YouTuber Wonji Ditches Tiny Basement Office for Coworking Space After Backlash; Staff Praise Her Support
Wonji

Travel YouTuber Wonji (Lee Won-ji, 37) addressed the firestorm over her team working in a windowless basement space roughly 200 square feet in size, releasing a new video that walks viewers through her move to a coworking setup and clears the air on swirling rumors.

The creator sparked criticism after posting a clip showing staff in a roughly 6-pyeong, second-basement level office with no windows. In a Dec. 4 upload, she appeared on camera to restate her position and lay out next steps.

“I’m sorry for causing worry,” she said at the top of the video, noting the irony that she’s long emphasized the importance of ventilation. She acknowledged that her team was inconvenienced and said everyone has temporarily shifted to working from home while she rethinks how the office is run.

Addressing why she spoke up now, Wonji said some reporters and subscribers had begun showing up at the office and that “misreported details” pushed her to clarify the situation sooner rather than later.

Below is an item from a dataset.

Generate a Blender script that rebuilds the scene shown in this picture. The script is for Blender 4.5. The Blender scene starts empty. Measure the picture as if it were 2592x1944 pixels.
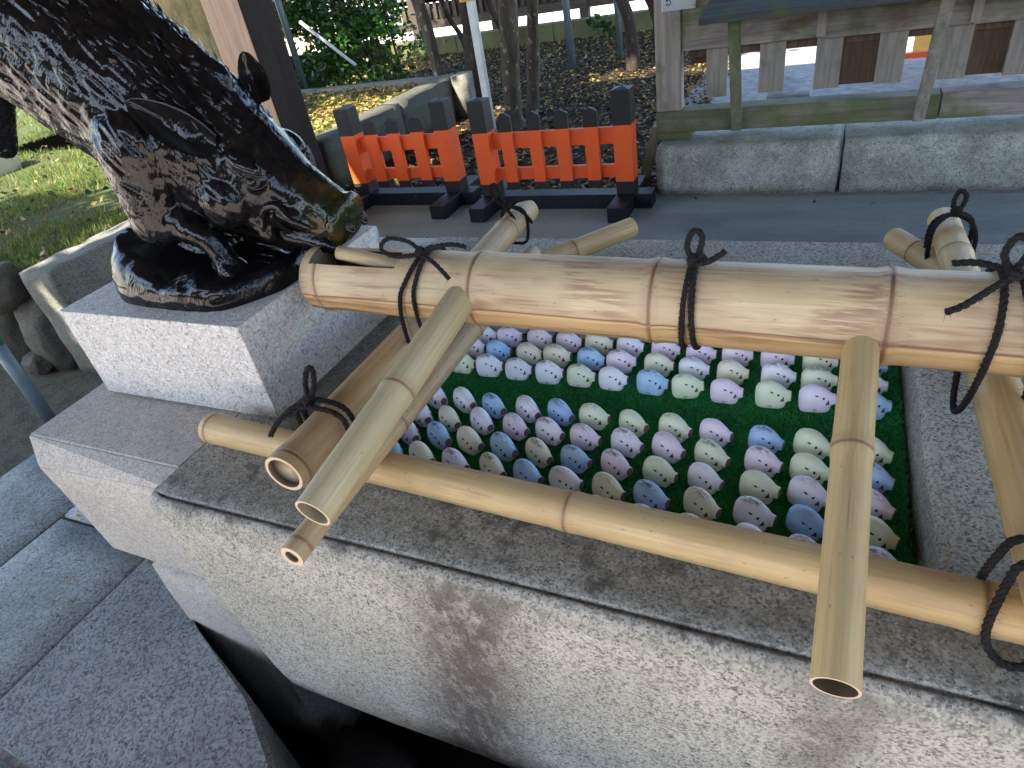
import bpy, bmesh, math, random
import numpy as np
from mathutils import Vector, Matrix, noise
from mathutils.bvhtree import BVHTree
random.seed(7); RNG = np.random.default_rng(7)
PI = math.pi
scene = bpy.context.scene
COL = scene.collection

# ------------------------------------------------------------------ camera
cam_d = bpy.data.cameras.new("camera"); cam = bpy.data.objects.new("camera", cam_d); COL.objects.link(cam)
cam_d.sensor_width = 36.0; cam_d.lens = 36.0 * 1632.42 / 2592.0
cam_d.clip_start = 0.02; cam_d.clip_end = 500
_r = Vector((0.90919219, 0.38565225, -0.15697739)); _d = Vector((0.10387396, -0.57516828, -0.81141336)); _f = Vector((-0.4032118, 0.72142483, -0.56299774))
M = Matrix((( _r.x, -_d.x, -_f.x, 0.0), (_r.y, -_d.y, -_f.y, 0.0), (_r.z, -_d.z, -_f.z, 1.5), (0, 0, 0, 1)))
cam.matrix_world = M
scene.camera = cam
# ------------------------------------------------------------------ light
SUN = Vector((0.85, 2.05, -2.35)).normalized()          # travel direction of the sunlight
world = bpy.data.worlds.new("World"); scene.world = world; world.use_nodes = True
wn = world.node_tree; bg = wn.nodes["Background"]
sky = wn.nodes.new("ShaderNodeTexSky"); sky.sky_type = 'NISHITA'; sky.sun_disc = False
sky.sun_elevation = math.asin(-SUN.z); sky.sun_rotation = math.atan2(-SUN.x, -SUN.y)
sky.air_density = 1.0; sky.dust_density = 1.0; sky.ozone_density = 1.0
wn.links.new(sky.outputs[0], bg.inputs[0]); bg.inputs[1].default_value = 0.15
sd = bpy.data.lights.new("sun", 'SUN'); sd.energy = 5.0; sd.angle = math.radians(0.5); sd.color = (1.0, 0.94, 0.86)
sun = bpy.data.objects.new("sun", sd); COL.objects.link(sun)
sun.rotation_euler = SUN.to_track_quat('-Z', 'Y').to_euler()
vs = scene.view_settings
vs.view_transform = 'Standard'; vs.look = 'None'; vs.gamma = 1.0; vs.use_curve_mapping = False
vs.exposure = 2.42
scene.cycles.max_bounces = 10; scene.cycles.diffuse_bounces = 5; scene.cycles.glossy_bounces = 4
scene.cycles.use_denoising = True
scene.cycles.sample_clamp_indirect = 6.0
scene.cycles.caustics_reflective = False; scene.cycles.caustics_refractive = False

# ------------------------------------------------------------------ materials
class NT:
    def __init__(s, name, rough=0.6, spec=0.4):
        s.m = bpy.data.materials.new(name); s.m.use_nodes = True; s.t = s.m.node_tree; s.n = s.t.nodes
        s.b = s.n["Principled BSDF"]; s.b.inputs["Roughness"].default_value = rough
        s.b.inputs["Specular IOR Level"].default_value = spec
    def L(s, a, b): s.t.links.new(a, b)
    def co(s, kind="Object", scale=(1, 1, 1), rot=(0, 0, 0)):
        tc = s.n.new("ShaderNodeTexCoord"); mp = s.n.new("ShaderNodeMapping")
        mp.inputs["Scale"].default_value = scale; mp.inputs["Rotation"].default_value = rot
        s.L(tc.outputs[kind], mp.inputs[0]); return mp.outputs[0]
    def geo(s, scale=(1, 1, 1)):
        g = s.n.new("ShaderNodeNewGeometry"); mp = s.n.new("ShaderNodeMapping"); mp.inputs["Scale"].default_value = scale
        s.L(g.outputs["Position"], mp.inputs[0]); return mp.outputs[0]
    def noise(s, v, scale=5, detail=4, rough=0.55, dist=0):
        x = s.n.new("ShaderNodeTexNoise"); x.inputs["Scale"].default_value = scale; x.inputs["Detail"].default_value = detail
        x.inputs["Roughness"].default_value = rough; x.inputs["Distortion"].default_value = dist
        s.L(v, x.inputs["Vector"]); return x.outputs["Fac"]
    def vor(s, v, scale=50, out="Color", feature='F1', rnd=1.0):
        x = s.n.new("ShaderNodeTexVoronoi"); x.feature = feature; x.inputs["Scale"].default_value = scale
        x.inputs["Randomness"].default_value = rnd; s.L(v, x.inputs["Vector"]); return x.outputs[out]
    def ramp(s, fac, stops, interp='LINEAR'):
        x = s.n.new("ShaderNodeValToRGB"); r = x.color_ramp; r.interpolation = interp
        while len(r.elements) < len(stops): r.elements.new(0.5)
        for e, (p, c) in zip(r.elements, stops):
            e.position = p; e.color = (c if hasattr(c, '__len__') else (c, c, c)) + (1,) if hasattr(c, '__len__') else (c, c, c, 1)
        s.L(fac, x.inputs[0]); return x.outputs[0]
    def mix(s, fac, a, b, mode='MIX'):
        x = s.n.new("ShaderNodeMix"); x.data_type = 'RGBA'; x.blend_type = mode
        for sock, v in ((x.inputs[0], fac), (x.inputs[6], a), (x.inputs[7], b)):
            if hasattr(v, 'is_linked'): s.L(v, sock)
            elif hasattr(v, '__len__'): sock.default_value = tuple(v) + (1,)
            else: sock.default_value = v
        return x.outputs[2]
    def math(s, op, a, b=0.0, c=0.0, clamp=False):
        x = s.n.new("ShaderNodeMath"); x.operation = op; x.use_clamp = clamp
        for i, v in enumerate((a, b, c)):
            if hasattr(v, 'is_linked'): s.L(v, x.inputs[i])
            else: x.inputs[i].default_value = v
        return x.outputs[0]
    def xyz(s, v):
        x = s.n.new("ShaderNodeSeparateXYZ"); s.L(v, x.inputs[0]); return x.outputs
    def attr(s, name):
        x = s.n.new("ShaderNodeAttribute"); x.attribute_name = name; return x.outputs["Fac"]
    def col(s, c):
        if hasattr(c, 'is_linked'): s.L(c, s.b.inputs["Base Color"])
        else: s.b.inputs["Base Color"].default_value = tuple(c) + (1,)
        return s
    def bump(s, h, strength=0.3, dist=0.01, prev=None):
        x = s.n.new("ShaderNodeBump"); x.inputs["Strength"].default_value = strength; x.inputs["Distance"].default_value = dist
        s.L(h, x.inputs["Height"])
        if prev is not None: s.L(prev, x.inputs["Normal"])
        s.L(x.outputs[0], s.b.inputs["Normal"]); return x.outputs[0]
    def rough(s, v): s.L(v, s.b.inputs["Roughness"]); return s
    def rnd(s):
        x = s.n.new("ShaderNodeObjectInfo"); return x.outputs["Random"]

def granite(name, light, dark, fleck=0.03, scale=1.0, moss=0.0, bumpy=0.35, stain=None, pink=(0.50, 0.44, 0.34), fleckth=0.30, big=0.25, contrast=1.0):
    k = NT(name, 0.72, 0.35); v = k.geo()
    wob = k.n.new("ShaderNodeTexNoise"); wob.inputs["Scale"].default_value = 90 * scale; k.L(v, wob.inputs["Vector"])
    sc1 = k.n.new("ShaderNodeVectorMath"); sc1.operation = 'SCALE'; sc1.inputs["Scale"].default_value = .008 / scale; k.L(wob.outputs["Color"], sc1.inputs[0])
    ad = k.n.new("ShaderNodeVectorMath"); ad.operation = 'ADD'; k.L(v, ad.inputs[0]); k.L(sc1.outputs[0], ad.inputs[1]); vw = ad.outputs[0]
    big_n = k.noise(v, 3.0 * scale, 4, 0.6); med = k.noise(v, 42 * scale, 5, 0.75, 0.3)
    def cell(q):
        cs = k.n.new("ShaderNodeSeparateColor"); k.L(k.vor(vw, q), cs.inputs[0]); return cs.outputs
    c1 = cell(210 * scale); c2 = cell(120 * scale)
    mid = tuple(0.5 * (a + b) for a, b in zip(light, dark))
    sm = k.math('ADD', k.math('MULTIPLY', c1[0], 0.55), k.math('MULTIPLY', med, 0.45))
    hot = tuple(min(.85, x * 1.22) for x in light)
    c = k.ramp(sm, [(0.20, dark), (0.36, mid), (0.50, light), (0.72, hot)])
    c = k.mix(k.ramp(c2[1], [(0.70, 0.0), (0.74, 0.35)]), c, pink)
    flk = k.math('MULTIPLY', k.ramp(c1[2], [(0.0, 1.0), (0.13, 1.0), (0.16, 0.0)]), k.ramp(med, [(0.36, 1.0), (0.62, 0.15)]))
    c = k.mix(k.math('MULTIPLY', flk, 0.85 * contrast), c, (fleck, fleck, fleck))
    c = k.mix(k.ramp(big_n, [(0.30, big), (0.62, 0.0)]), c, tuple(x * 0.45 for x in dark))
    if stain:
        for (mask_fn, colr, st) in stain:
            c = k.mix(k.math('MULTIPLY', mask_fn(k, v), st), c, colr)
    if moss > 0:
        mm = k.ramp(k.math('MULTIPLY', k.noise(v, 6, 5, 0.65), 1.0), [(0.5 - 0.2 * moss, 0.0), (0.68 - 0.1 * moss, moss)])
        c = k.mix(mm, c, (0.075, 0.095, 0.035))
    k.col(c)
    k.bump(k.math('ADD', k.math('MULTIPLY', c1[1], .35), med), bumpy, 0.004)
    return k.m

def band(axis, lo, hi, soft, slantaxis=None, slant=0.0, nscale=7.0, namp=0.12):
    # stain mask: noisy band lo..hi on a world axis
    def fn(k, v):
        x = k.xyz(v); a = x[axis]
        if slantaxis is not None: a = k.math('ADD', a, k.math('MULTIPLY', x[slantaxis], slant))
        a = k.math('ADD', a, k.math('MULTIPLY', k.math('SUBTRACT', k.noise(k.geo((1, 1, 0.35)), nscale, 5, 0.7), 0.5), namp))
        m = k.n.new("ShaderNodeMapRange"); m.inputs[1].default_value = lo - soft; m.inputs[2].default_value = lo + soft; k.L(a, m.inputs[0])
        n = k.n.new("ShaderNodeMapRange"); n.inputs[1].default_value = hi + soft; n.inputs[2].default_value = hi - soft; k.L(a, n.inputs[0])
        o = k.math('MULTIPLY', m.outputs[0], n.outputs[0])
        return k.math('MULTIPLY', o, k.ramp(k.noise(k.geo((1, 1, .5)), 38, 4, 0.7), [(0.34, 0.35), (0.54, 1.0)]))
    return fn

def faceonly(fn):          # keep a stain off upward faces (dirt that ran down a vertical face)
    def g(k, v):
        geo = k.n.new("ShaderNodeNewGeometry"); z = k.xyz(geo.outputs["Normal"])[2]
        return k.math('MULTIPLY', fn(k, v), k.ramp(z, [(0.35, 1.0), (0.75, 0.0)]))
    return g
def blotch(k, v):
    n = k.ramp(k.noise(k.geo(), 15, 5, 0.7), [(0.53, 0.0), (0.63, 1.0)])
    y = k.n.new("ShaderNodeMapRange"); y.inputs[1].default_value = .80; y.inputs[2].default_value = .70; k.L(k.xyz(v)[1], y.inputs[0])
    return k.math('MULTIPLY', n, y.outputs[0])
def toponly(fn):
    def g(k, v):
        geo = k.n.new("ShaderNodeNewGeometry"); z = k.xyz(geo.outputs["Normal"])[2]
        return k.math('MULTIPLY', fn(k, v), k.ramp(z, [(0.35, 0.0), (0.75, 1.0)]))
    return g

MAT = {}
MAT['trough'] = granite('granite_trough', (0.42, 0.388, 0.315), (0.15, 0.14, 0.118), 0.03, 1.3, 0.0, 0.45,
    stain=[(faceonly(band(0, -0.70, -0.49, 0.06, 2, -0.22, 5.0, 0.13)), (0.075, 0.052, 0.042), 0.85),
           (faceonly(band(0, 0.00, 0.09, 0.03, 2, -0.1, 8.0, 0.09)), (0.10, 0.08, 0.065), 0.6),
           (faceonly(band(2, 0.605, 0.66, 0.012, None, 0, 9.0, 0.05)), (0.13, 0.13, 0.10), 0.4),
           (toponly(blotch), (0.055, 0.048, 0.038), 0.7),
           (toponly(band(1, 0.56, 0.72, 0.06, None, 0.0, 6.0, 0.35)), (0.085, 0.08, 0.062), 0.5)])
MAT['pedestal'] = granite('granite_pedestal', (0.57, 0.53, 0.49), (0.43, 0.40, 0.365), 0.08, 1.0, 0, 0.10, big=0.05, contrast=.8)
MAT['slab'] = granite('granite_slab', (0.42, 0.375, 0.32), (0.29, 0.26, 0.225), 0.12, 1.2, 0.10, 0.2, big=0.2, contrast=.6)
MAT['paving'] = granite('granite_paving', (0.30, 0.325, 0.32), (0.14, 0.155, 0.15), 0.04, .85, 0.25, 0.5, pink=(.30,.31,.28), big=0.3)
MAT['kerb'] = granite('granite_kerb', (0.225, 0.24, 0.235), (0.075, 0.08, 0.08), 0.025, 0.8, 0.0, 0.6, pink=(.24,.23,.23), big=0.4)
MAT['block'] = granite('granite_block', (0.42, 0.42, 0.36), (0.23, 0.235, 0.19), 0.05, 0.9, 0.55, 0.4, big=0.4)
MAT['planter'] = granite('granite_planter', (0.075, 0.068, 0.052), (0.04, 0.036, 0.028), 0.02, 0.8, 0.35, 0.5, pink=(.08,.07,.05), big=0.5)
MAT['kerbwall'] = granite('granite_kerb_wall', (0.17, 0.16, 0.13), (0.085, 0.08, 0.065), 0.03, 0.9, 0.3, 0.5, pink=(.20,.19,.15), big=0.5)
MAT['rock'] = granite('field_rock', (0.085, 0.07, 0.055), (0.045, 0.038, 0.032), 0.03, 0.7, 0.35, 0.9, pink=(.09,.075,.055), big=0.7)
MAT['shaderock'] = granite('ditch_rock', (0.026, 0.025, 0.024), (0.010, 0.010, 0.010), 0.008, 0.7, 0.0, 0.9, pink=(.03,.028,.025), big=0.6)  # near-black colour stands in for the shade down in the ditch
MAT['mossrim'] = granite('mossy_granite', (0.26, 0.25, 0.20), (0.10, 0.10, 0.08), 0.03, 0.9, 0.6, 0.5, big=0.6)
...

She also shot down two of the biggest rumors: that a Hannam office belongs to her and that her agency’s CEO is her husband. “The Hannam space is a company-owned office―I don’t have even 1% ownership,” she said, adding, “The CEO is not my husband or a relative; we’re not related.”

As for past references to a “one-person agency,” she explained the company had long functioned mainly as an agency and only recently began talent management―at the time, she was the only signed talent. “I used that phrase in that context, but I understand it could be misread as ‘my own label,’ and I’m sorry for that.”

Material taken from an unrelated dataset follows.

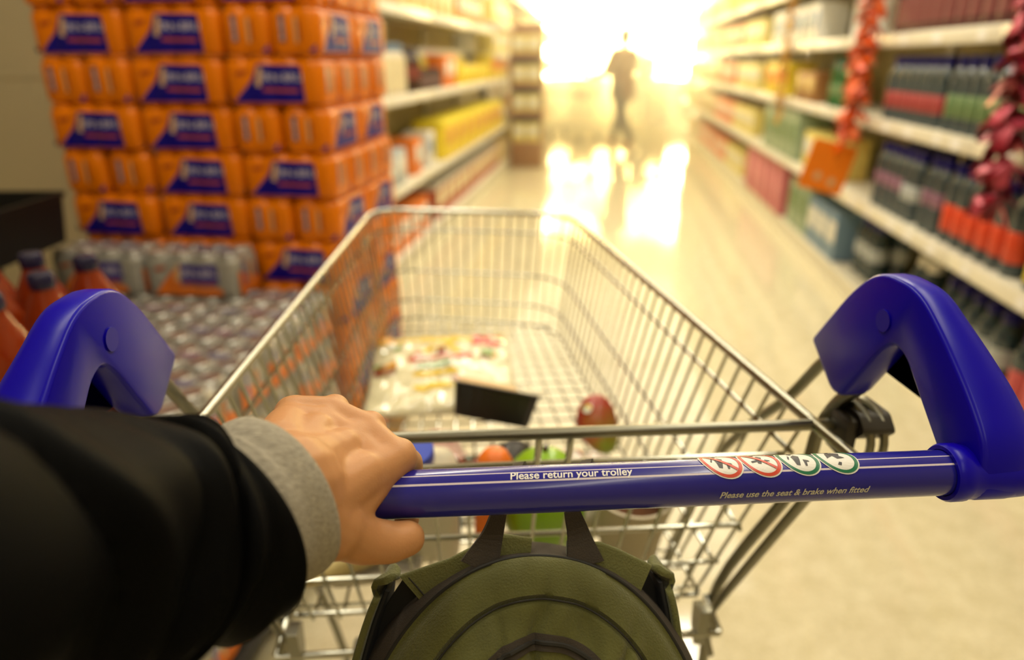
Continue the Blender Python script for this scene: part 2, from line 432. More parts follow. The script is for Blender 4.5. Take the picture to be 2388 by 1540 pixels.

Wonji also revisited her apparel venture “Ho,” which she launched about three years ago after sourcing fabric in Dongdaemun. She put the project on ice for nearly two years, then restarted it with a freelance planner and designer, meeting once or twice a week in study cafes. When her company later moved to Hannam in Seoul, she briefly used extra space there. As the company grew, she rushed to secure a separate office―signing for the basement unit the same day she saw it―decisions she now calls insufficiently cautious.

The new video shows her consulting at a coworking space and her team packing up the current office. “We’re cleaning out the space and carefully figuring out where to land next,” she said. “I may have been running the business like I travel―too independently. Sitting in the ‘founder’ seat, I see where I’ve fallen short. I’m grateful for both the tough feedback and the support, and from here on, I’ll move at a pace I can handle without overreaching.”

Employees chimed in under the video as well. A commenter identifying as “Horolo Staff” wrote, “We’re communicating closely with our CEO. She’s been doing her best, and we wanted to note that she’s shown us a lot of consideration and support in various situations―things the video didn’t fully capture.”